Richard Steele, "The Spectator Club" (1711)
Richard Steele, "The Spectator Club" (1711)
Quote
The first of our society is a gentleman of Worcestershire, of an ancient descent, a baronet, his name Sir Roger de Coverley. His great-grandfather was inventor of that famous country-dance which is called after him. All who know that shire are very well acquainted with the parts and merits of Sir Roger. He is a gentleman that is very singular in his behavior, but his singularities proceed from his good sense, and are contradictions to the manners of the world, only as he thinks the world is in the wrong. However, this humor creates him no enemies, for he does nothing with sourness or obstinacy; and his being unconfined to modes and forms makes him but the readier and more capable to please and oblige all who know him. When he is in town he lives in Soho Square. It is said he keeps himself a bachelor by reason he was crossed in love by a perverse beautiful widow of the next county to him. Before this disappointment, Sir Roger was what you call a fine gentleman, had often supped with my Lord Rochester and Sir George Etherege, fought a duel upon his first coming to town, and kicked bully Dawson in a public coffee-house for calling him youngster. ("The Spectator Club," March 1st, 1711)
Basic Set Up:
Richard Steele introduces the character Sir Roger de Coverley, a member of the Spectator Club.
Thematic Analysis
Sir Roger de Coverley, a member of the Spectator Club, is a character made up by Richard Steele. Even though de Coverley's a fictional character, he represents a certain class of English gentleman.
Richard de Coverley is just one of a group of characters that make up the club, and Steele depicts them all in order to comment on English society as a whole—or at least its upper class. It's one example of how Augustan writers used fiction to make political and social statements about what was going on around them.
Stylistic Analysis
This excerpt was published in one of the most popular periodicals of the time, The Spectator, but what's interesting is that the Spectator Club, as Steele depicts it, is made up of fictional characters. That makes this straight up fiction, which means that even though The Spectator was a journalistic publication, a lot of the writing published in it was fictional.

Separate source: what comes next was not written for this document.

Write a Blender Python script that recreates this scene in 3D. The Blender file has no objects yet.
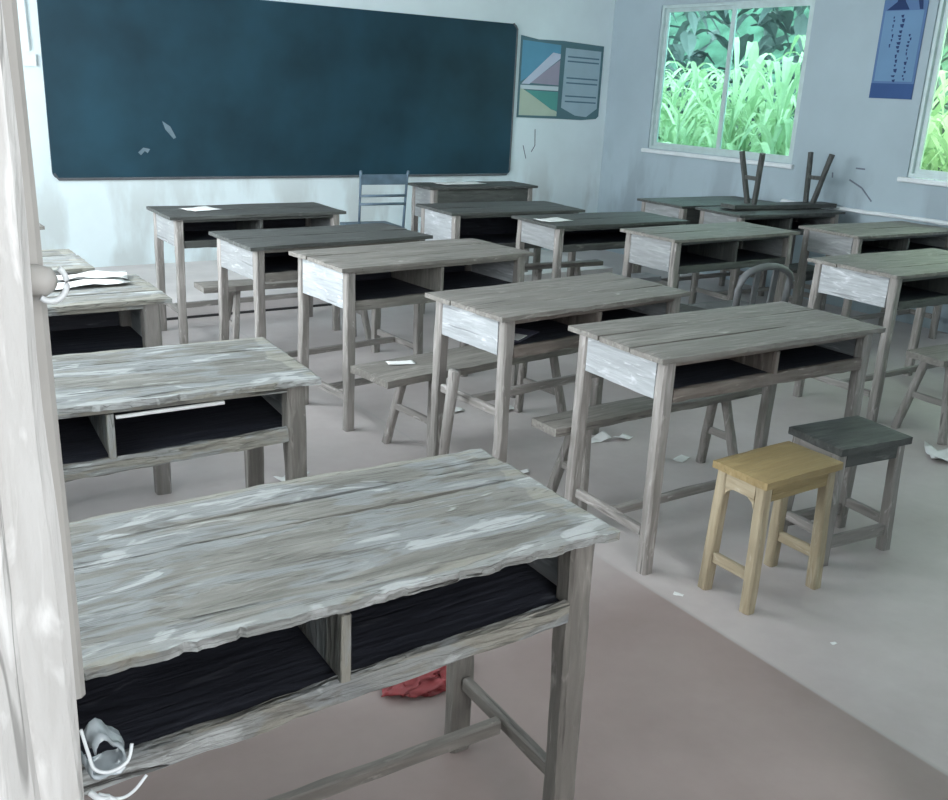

During the Augustan age, the line between journalism and fiction was pretty thin. Novelists like Defoe and Swift routinely framed their novels as journalistic works, "true" stories that were being told, and here we see Steele upping the ante by publishing a fictional work in an actual journalistic periodical.
Have things changed since the Augustan era? Where is the line between fiction and journalism now?